> **YOUR TASK**:
Exactly retype the lines of the material from its first line to the line with "sin, cos = math.sin, math.cos", including both.

[start of DATA SECTION]

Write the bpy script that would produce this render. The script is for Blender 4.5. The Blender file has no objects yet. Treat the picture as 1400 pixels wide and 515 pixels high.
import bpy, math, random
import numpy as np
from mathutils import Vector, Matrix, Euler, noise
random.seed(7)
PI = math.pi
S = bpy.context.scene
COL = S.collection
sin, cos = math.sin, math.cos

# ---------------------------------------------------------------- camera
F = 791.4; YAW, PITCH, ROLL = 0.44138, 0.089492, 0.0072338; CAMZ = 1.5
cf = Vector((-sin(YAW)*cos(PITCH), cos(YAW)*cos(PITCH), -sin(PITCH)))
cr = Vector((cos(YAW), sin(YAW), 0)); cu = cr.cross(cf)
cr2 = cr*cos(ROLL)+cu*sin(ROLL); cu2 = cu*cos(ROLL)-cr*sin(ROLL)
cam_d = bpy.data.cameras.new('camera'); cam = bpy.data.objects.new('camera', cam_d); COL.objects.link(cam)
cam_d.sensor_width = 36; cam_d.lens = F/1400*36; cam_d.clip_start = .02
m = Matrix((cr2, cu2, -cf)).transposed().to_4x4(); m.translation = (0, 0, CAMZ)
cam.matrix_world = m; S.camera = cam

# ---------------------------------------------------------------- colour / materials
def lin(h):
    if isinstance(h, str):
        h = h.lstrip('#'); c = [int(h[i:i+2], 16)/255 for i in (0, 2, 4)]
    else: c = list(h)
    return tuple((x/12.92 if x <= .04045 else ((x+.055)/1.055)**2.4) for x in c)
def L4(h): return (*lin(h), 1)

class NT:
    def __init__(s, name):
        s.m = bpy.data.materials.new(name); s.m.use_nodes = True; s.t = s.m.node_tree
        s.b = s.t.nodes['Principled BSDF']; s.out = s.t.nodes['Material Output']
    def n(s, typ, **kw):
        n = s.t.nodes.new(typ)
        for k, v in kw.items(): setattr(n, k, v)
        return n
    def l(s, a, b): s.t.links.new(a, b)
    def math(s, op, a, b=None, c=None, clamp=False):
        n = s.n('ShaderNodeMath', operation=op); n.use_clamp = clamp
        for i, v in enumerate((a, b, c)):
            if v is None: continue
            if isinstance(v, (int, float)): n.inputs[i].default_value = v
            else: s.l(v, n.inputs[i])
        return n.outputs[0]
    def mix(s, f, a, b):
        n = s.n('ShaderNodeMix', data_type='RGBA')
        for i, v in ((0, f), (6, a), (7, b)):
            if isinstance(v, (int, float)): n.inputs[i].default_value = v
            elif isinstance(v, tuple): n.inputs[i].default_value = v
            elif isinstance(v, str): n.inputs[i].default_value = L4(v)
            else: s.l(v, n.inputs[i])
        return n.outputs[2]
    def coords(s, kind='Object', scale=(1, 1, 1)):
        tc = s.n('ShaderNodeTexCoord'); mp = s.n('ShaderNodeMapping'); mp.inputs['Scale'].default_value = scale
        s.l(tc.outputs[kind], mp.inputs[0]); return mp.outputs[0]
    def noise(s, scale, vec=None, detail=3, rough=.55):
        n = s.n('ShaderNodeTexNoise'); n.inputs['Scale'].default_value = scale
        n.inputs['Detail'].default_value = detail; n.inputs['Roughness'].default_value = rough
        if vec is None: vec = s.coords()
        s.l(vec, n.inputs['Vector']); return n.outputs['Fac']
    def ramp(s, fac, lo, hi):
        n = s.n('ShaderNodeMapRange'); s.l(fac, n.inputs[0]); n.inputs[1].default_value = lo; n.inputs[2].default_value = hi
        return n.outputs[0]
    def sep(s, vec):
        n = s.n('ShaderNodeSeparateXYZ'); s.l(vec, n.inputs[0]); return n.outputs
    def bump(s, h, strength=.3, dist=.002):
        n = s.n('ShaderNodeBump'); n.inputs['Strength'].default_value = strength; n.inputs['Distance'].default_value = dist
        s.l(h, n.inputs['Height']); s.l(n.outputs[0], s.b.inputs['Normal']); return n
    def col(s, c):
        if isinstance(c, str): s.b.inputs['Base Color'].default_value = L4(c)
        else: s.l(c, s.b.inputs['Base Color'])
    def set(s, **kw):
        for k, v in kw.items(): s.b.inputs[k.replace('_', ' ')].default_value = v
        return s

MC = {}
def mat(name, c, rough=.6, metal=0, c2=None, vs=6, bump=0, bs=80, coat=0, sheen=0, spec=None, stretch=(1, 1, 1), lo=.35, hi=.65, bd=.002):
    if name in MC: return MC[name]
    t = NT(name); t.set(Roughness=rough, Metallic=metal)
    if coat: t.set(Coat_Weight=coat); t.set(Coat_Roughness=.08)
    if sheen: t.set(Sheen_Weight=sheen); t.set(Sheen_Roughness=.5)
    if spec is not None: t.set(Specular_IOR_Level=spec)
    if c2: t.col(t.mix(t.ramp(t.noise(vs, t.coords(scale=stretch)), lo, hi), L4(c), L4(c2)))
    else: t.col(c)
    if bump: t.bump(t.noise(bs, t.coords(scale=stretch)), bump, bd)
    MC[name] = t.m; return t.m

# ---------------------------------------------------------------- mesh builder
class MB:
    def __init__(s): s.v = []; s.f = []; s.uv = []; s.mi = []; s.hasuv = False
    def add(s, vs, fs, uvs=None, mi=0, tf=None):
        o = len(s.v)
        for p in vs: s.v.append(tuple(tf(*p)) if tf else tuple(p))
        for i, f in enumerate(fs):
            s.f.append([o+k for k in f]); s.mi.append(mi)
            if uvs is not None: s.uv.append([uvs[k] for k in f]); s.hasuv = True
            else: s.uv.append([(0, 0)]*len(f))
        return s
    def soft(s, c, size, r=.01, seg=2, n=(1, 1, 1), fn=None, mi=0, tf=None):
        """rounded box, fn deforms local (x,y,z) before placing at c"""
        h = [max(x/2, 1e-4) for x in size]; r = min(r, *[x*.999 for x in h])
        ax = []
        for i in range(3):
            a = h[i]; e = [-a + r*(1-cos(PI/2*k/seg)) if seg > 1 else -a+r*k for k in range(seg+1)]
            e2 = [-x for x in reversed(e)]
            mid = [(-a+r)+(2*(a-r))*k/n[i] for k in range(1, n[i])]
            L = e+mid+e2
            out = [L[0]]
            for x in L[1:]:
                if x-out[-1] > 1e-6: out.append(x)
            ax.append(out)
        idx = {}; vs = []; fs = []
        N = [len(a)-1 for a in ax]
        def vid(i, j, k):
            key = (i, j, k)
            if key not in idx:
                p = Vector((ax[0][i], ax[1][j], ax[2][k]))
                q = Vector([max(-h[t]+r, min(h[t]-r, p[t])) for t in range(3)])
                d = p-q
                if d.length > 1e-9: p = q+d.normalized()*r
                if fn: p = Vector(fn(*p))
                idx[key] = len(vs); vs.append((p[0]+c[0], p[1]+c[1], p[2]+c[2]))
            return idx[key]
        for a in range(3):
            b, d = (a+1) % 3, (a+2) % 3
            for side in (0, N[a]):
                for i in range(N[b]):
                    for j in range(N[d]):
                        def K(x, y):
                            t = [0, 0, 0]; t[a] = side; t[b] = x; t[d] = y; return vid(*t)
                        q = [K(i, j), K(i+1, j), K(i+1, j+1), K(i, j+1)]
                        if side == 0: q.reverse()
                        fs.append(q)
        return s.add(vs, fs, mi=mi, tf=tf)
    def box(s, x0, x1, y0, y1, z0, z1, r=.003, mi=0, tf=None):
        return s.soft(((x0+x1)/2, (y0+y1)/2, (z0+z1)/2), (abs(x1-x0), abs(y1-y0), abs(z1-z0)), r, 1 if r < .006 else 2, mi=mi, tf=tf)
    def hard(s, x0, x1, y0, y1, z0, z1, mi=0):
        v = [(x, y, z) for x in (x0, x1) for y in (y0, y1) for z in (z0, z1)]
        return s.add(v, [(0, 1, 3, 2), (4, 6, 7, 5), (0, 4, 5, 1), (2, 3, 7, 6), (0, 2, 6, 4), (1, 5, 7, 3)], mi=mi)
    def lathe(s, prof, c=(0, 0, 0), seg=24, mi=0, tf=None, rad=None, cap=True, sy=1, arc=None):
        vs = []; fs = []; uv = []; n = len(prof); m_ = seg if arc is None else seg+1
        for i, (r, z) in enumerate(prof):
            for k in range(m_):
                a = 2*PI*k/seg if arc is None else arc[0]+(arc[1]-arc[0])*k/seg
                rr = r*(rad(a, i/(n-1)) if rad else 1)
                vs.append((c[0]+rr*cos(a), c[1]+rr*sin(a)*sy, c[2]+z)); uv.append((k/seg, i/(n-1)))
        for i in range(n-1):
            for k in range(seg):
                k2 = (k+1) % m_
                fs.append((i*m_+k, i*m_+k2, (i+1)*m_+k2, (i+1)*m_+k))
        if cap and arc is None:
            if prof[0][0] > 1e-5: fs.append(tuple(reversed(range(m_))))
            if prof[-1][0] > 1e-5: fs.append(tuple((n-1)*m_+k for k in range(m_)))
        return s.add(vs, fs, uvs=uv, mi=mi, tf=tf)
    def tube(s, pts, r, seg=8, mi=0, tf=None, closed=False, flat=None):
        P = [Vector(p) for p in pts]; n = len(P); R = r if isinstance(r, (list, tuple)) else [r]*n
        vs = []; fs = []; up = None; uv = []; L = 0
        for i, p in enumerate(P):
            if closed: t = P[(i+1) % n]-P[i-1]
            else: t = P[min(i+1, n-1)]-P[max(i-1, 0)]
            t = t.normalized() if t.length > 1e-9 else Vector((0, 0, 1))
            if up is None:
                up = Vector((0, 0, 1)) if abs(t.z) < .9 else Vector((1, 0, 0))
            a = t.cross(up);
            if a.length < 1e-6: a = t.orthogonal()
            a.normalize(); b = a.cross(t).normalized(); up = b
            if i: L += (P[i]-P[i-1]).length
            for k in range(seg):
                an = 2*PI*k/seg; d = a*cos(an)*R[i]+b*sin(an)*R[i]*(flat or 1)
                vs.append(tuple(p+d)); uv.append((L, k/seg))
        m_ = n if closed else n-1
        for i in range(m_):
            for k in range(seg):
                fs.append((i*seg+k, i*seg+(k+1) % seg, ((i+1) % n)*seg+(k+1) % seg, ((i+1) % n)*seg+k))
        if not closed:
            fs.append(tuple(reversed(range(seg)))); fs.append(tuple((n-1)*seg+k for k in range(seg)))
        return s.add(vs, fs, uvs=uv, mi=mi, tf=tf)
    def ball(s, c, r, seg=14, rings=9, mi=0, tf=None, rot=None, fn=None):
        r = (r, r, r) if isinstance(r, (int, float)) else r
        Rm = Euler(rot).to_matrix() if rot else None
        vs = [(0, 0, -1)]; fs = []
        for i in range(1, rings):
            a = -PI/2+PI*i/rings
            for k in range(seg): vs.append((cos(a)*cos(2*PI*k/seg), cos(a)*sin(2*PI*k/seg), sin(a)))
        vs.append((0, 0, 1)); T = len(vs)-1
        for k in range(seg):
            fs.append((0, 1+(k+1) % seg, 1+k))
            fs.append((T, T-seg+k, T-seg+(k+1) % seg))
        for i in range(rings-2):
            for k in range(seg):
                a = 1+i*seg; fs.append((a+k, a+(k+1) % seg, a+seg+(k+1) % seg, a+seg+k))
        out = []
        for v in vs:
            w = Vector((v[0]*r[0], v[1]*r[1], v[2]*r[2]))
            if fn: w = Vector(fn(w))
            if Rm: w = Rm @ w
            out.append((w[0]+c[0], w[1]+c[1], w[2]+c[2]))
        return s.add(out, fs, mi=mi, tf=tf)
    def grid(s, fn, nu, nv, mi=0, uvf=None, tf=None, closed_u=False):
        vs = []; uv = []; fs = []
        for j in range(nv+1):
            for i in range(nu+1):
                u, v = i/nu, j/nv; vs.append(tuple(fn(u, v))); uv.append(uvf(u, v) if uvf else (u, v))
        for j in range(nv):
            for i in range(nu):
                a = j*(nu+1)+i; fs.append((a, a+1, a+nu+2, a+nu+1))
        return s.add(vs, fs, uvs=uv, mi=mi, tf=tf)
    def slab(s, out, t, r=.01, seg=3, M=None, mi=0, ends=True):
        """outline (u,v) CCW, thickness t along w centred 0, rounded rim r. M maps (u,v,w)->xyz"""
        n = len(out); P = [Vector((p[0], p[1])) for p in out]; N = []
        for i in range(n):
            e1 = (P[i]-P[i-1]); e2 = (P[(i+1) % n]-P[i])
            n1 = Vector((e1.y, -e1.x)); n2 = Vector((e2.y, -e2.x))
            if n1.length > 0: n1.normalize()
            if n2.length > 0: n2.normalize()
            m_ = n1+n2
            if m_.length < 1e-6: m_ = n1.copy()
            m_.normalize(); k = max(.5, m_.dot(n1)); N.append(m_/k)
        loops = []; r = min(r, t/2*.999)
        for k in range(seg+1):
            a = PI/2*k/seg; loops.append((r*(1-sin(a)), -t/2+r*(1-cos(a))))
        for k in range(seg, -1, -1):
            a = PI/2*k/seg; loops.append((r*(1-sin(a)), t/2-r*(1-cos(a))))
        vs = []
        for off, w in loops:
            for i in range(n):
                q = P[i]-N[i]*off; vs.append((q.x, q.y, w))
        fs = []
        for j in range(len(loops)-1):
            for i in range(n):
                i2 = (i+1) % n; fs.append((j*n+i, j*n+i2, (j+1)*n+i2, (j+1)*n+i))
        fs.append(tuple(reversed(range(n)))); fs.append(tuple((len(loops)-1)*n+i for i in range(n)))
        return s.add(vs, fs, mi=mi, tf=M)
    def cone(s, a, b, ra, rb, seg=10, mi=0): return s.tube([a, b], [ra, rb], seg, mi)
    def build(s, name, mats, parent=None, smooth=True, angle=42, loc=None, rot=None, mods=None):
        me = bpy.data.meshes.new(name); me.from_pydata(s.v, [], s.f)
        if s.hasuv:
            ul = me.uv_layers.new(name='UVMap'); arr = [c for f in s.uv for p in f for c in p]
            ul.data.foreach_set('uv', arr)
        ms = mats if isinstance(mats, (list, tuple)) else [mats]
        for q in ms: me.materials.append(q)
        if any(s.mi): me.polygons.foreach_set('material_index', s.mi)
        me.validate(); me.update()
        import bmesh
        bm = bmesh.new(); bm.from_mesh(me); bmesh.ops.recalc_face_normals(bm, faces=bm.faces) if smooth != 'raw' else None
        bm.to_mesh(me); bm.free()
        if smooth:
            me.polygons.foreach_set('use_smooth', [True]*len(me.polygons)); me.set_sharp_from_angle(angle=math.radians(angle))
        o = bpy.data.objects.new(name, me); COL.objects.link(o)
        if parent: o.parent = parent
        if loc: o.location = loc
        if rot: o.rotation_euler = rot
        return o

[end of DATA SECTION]

> **FINISHED TASK**:
Write the bpy script that would produce this render. The script is for Blender 4.5. The Blender file has no objects yet. Treat the picture as 1400 pixels wide and 515 pixels high.
import bpy, math, random
import numpy as np
from mathutils import Vector, Matrix, Euler, noise
random.seed(7)
PI = math.pi
S = bpy.context.scene
COL = S.collection
sin, cos = math.sin, math.cos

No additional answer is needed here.